▶ [EXERCISE AIM]:
Transcribe the lines from the start of the data below through the line with "rng = np.random.default_rng(7)", word for word and nothing more.

▶ [GIVEN DATA]:

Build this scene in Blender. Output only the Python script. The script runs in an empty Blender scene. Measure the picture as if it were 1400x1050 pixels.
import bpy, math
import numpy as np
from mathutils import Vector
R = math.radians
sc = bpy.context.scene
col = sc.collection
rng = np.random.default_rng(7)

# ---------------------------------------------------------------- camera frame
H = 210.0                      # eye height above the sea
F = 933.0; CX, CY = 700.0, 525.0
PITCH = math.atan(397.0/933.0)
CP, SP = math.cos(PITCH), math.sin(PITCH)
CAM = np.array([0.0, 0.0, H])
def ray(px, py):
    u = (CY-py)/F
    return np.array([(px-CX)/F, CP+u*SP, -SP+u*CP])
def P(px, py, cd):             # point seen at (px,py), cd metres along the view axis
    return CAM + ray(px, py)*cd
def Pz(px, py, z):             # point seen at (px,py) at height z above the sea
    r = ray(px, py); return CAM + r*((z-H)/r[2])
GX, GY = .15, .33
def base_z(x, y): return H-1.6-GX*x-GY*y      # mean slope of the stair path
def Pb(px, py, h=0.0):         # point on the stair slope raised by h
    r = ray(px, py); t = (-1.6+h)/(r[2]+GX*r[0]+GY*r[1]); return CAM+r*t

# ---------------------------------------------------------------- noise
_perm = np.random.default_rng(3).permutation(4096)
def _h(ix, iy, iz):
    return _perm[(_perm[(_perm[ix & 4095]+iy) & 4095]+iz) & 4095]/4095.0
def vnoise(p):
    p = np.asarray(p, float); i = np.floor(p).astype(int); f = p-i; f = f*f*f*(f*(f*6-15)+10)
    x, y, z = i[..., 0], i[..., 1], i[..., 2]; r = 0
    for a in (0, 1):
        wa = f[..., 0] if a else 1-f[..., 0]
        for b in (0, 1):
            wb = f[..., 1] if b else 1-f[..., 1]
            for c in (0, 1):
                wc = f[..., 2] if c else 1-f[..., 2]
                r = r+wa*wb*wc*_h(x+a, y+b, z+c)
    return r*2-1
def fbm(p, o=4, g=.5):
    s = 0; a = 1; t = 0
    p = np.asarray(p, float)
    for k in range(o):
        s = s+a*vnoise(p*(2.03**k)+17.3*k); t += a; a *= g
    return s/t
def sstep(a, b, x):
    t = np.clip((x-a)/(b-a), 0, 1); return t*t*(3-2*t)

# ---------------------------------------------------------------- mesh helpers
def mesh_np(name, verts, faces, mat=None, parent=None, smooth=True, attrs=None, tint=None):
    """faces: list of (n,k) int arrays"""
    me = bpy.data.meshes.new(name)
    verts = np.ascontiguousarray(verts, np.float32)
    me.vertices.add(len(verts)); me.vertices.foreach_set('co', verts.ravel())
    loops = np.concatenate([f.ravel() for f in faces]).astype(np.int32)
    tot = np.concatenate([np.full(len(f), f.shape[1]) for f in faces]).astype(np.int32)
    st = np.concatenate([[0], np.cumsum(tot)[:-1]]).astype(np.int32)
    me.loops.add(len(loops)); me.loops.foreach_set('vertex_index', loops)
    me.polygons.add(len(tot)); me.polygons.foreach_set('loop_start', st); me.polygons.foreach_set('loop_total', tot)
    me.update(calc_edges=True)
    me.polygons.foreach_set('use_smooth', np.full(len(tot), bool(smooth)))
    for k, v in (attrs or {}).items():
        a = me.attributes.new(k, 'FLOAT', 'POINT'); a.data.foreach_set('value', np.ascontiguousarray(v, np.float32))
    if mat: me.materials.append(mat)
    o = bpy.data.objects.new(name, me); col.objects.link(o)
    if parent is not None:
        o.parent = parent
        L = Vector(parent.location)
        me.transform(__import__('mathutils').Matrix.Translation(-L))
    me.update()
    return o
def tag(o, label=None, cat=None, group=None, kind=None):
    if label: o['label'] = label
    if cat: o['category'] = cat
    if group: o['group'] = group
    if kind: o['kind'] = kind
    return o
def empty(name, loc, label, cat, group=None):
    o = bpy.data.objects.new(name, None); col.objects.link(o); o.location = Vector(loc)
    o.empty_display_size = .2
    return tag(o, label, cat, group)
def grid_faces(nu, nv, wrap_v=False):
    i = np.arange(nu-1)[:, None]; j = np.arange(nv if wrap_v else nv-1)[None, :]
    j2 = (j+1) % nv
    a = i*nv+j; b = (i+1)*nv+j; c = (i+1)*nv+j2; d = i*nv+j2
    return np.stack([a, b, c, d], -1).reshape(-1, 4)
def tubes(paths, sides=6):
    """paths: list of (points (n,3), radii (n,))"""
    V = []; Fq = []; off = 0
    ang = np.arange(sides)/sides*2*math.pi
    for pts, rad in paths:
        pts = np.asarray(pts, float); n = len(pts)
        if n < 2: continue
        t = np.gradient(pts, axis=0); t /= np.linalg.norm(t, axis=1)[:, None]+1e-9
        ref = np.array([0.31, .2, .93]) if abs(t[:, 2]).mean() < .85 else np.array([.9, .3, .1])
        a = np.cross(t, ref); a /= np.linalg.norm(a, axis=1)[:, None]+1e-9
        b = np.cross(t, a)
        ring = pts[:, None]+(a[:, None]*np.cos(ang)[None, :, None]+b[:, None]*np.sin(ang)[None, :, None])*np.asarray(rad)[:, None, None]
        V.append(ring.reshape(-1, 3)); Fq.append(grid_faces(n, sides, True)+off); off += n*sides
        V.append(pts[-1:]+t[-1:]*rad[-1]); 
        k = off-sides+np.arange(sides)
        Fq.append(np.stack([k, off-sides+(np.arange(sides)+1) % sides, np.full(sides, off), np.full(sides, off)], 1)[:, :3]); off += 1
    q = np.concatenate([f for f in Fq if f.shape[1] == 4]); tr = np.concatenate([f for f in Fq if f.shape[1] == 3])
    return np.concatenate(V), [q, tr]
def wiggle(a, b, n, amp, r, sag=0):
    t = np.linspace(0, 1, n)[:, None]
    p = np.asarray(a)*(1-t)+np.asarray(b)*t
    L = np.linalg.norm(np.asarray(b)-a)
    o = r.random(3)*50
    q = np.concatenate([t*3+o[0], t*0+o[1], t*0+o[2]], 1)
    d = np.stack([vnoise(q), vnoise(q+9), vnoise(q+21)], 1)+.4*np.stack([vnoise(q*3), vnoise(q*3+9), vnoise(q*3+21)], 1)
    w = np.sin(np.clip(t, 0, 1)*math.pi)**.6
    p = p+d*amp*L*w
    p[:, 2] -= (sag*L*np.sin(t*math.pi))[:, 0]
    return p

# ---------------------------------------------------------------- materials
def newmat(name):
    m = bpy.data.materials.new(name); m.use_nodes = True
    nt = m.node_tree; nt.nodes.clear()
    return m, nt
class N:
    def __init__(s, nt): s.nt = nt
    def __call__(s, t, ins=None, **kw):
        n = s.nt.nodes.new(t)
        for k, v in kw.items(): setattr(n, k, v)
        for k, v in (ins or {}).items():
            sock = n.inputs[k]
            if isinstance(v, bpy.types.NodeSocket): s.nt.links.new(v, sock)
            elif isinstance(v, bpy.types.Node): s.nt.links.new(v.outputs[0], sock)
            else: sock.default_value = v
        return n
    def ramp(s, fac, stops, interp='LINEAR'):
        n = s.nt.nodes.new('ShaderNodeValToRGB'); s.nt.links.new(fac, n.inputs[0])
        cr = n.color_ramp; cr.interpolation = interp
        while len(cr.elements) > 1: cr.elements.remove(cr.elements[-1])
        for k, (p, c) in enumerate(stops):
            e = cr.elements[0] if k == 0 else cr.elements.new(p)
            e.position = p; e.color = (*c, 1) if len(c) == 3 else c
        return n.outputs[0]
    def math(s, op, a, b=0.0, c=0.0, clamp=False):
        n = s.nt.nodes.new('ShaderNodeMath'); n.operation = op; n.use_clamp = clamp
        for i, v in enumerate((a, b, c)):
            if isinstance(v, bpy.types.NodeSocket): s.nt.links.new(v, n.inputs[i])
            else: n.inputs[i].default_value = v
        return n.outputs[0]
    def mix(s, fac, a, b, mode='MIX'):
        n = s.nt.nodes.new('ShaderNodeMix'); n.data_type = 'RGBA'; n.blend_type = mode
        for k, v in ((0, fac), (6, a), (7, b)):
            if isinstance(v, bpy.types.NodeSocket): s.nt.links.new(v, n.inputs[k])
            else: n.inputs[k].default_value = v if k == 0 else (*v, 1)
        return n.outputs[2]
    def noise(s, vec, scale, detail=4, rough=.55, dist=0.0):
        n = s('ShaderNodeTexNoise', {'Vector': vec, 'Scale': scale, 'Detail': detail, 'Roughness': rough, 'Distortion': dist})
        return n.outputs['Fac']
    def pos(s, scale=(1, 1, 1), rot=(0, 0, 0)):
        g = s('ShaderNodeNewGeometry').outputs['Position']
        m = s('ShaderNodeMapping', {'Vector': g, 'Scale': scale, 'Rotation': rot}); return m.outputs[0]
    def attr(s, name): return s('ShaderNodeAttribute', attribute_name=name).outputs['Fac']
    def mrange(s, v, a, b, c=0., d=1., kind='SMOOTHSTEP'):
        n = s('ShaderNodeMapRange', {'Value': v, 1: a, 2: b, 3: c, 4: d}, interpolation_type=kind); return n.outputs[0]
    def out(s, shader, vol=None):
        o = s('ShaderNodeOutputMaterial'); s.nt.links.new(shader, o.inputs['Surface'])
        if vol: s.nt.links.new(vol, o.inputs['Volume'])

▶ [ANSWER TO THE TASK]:
Build this scene in Blender. Output only the Python script. The script runs in an empty Blender scene. Measure the picture as if it were 1400x1050 pixels.
import bpy, math
import numpy as np
from mathutils import Vector
R = math.radians
sc = bpy.context.scene
col = sc.collection
rng = np.random.default_rng(7)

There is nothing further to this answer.